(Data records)

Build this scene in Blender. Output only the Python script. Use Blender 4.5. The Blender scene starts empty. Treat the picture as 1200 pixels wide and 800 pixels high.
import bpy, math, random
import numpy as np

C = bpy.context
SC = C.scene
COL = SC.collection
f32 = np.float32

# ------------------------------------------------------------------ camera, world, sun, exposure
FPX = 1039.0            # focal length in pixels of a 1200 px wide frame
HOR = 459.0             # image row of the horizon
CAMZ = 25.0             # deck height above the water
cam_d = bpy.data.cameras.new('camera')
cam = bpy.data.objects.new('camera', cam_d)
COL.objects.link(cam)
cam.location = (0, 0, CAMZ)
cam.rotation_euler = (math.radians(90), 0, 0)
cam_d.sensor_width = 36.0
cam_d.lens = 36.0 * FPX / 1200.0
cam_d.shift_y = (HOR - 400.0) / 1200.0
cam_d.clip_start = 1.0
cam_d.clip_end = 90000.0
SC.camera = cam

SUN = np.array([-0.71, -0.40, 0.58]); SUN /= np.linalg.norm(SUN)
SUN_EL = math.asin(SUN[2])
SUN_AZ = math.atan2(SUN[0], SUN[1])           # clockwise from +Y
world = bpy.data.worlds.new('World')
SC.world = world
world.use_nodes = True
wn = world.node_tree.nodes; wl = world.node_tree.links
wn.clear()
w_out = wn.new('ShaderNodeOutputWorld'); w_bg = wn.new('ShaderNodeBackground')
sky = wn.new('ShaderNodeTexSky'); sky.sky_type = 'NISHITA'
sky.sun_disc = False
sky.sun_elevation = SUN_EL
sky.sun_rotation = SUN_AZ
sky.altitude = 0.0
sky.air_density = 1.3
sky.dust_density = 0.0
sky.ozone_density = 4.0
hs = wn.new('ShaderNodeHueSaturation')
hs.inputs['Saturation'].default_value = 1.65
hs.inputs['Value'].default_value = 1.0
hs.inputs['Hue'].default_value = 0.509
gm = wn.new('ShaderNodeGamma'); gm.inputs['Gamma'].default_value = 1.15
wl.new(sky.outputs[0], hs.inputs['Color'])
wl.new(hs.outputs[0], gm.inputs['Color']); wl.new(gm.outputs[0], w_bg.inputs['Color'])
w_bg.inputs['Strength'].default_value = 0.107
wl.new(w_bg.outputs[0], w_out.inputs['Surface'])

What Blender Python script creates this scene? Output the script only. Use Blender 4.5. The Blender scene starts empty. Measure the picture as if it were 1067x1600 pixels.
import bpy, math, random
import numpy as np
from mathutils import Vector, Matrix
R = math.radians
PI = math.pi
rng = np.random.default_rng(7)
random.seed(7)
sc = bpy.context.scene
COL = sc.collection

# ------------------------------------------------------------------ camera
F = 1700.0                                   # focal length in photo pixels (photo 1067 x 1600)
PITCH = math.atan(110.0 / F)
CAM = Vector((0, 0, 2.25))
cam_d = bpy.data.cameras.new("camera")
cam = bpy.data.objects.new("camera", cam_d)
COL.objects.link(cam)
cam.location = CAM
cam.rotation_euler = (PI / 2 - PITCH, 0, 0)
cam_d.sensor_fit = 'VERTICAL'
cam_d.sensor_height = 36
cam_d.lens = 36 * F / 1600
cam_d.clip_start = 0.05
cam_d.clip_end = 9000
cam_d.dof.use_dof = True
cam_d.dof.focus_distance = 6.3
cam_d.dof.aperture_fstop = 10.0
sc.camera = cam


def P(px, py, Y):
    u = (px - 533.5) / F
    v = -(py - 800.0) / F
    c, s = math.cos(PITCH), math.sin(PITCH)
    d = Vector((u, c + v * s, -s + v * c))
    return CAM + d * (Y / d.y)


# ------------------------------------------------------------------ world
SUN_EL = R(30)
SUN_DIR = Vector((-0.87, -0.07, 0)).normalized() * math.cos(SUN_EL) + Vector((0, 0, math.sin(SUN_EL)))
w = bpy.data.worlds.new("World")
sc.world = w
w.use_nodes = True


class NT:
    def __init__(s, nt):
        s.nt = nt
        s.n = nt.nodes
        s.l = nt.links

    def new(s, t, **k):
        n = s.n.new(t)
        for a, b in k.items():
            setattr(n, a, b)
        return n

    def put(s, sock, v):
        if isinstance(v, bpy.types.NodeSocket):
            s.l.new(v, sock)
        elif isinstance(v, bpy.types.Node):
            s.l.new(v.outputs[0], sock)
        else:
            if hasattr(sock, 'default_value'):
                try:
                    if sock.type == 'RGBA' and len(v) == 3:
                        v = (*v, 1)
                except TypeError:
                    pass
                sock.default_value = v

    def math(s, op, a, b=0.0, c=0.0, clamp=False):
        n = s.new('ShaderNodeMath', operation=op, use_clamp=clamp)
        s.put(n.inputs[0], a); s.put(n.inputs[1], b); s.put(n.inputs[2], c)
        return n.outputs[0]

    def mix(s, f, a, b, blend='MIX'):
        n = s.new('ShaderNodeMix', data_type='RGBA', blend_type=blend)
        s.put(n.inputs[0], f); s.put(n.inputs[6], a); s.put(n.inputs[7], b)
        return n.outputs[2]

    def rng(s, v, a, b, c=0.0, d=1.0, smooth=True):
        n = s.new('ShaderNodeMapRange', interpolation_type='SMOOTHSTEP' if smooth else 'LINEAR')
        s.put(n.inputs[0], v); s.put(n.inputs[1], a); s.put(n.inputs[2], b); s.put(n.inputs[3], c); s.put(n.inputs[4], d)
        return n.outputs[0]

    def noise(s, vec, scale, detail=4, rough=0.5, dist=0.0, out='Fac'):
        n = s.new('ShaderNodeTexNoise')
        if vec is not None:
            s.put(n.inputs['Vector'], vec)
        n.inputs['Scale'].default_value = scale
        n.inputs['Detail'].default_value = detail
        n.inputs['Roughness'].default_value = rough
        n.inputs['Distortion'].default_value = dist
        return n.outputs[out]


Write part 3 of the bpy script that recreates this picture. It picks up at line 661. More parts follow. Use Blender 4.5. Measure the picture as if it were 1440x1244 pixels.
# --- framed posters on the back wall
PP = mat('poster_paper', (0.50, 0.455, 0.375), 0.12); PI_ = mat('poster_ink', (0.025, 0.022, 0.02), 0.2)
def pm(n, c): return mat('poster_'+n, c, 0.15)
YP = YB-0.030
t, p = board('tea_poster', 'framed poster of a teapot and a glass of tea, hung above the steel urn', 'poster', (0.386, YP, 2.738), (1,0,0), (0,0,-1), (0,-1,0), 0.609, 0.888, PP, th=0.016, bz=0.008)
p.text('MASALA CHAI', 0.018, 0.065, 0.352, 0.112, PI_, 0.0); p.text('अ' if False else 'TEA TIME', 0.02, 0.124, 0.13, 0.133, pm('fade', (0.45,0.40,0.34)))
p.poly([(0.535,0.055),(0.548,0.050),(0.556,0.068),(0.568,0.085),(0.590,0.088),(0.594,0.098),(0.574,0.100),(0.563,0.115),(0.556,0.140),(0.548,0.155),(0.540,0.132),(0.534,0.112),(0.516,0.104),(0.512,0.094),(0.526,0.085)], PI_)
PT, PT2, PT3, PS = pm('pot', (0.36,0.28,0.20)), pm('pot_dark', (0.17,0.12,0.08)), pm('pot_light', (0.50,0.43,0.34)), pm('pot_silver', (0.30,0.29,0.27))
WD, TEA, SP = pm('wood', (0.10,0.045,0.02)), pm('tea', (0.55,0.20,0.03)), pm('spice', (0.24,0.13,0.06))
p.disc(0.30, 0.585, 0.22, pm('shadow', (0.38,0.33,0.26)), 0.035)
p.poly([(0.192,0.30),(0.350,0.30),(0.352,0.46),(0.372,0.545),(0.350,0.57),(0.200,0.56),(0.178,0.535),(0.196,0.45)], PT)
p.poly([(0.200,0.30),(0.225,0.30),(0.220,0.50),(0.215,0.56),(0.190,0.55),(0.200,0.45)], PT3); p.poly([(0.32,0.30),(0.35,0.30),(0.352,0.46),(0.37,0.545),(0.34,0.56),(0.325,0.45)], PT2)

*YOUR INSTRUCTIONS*
Begin with the first line of the data above and, please, print each line exactly until you have printed the line containing "f32 = np.float32"; print nothing else.

*SOLUTION FOR THIS EXERCISE*
Build this scene in Blender. Output only the Python script. Use Blender 4.5. The Blender scene starts empty. Treat the picture as 1200 pixels wide and 800 pixels high.
import bpy, math, random
import numpy as np

C = bpy.context
SC = C.scene
COL = SC.collection
f32 = np.float32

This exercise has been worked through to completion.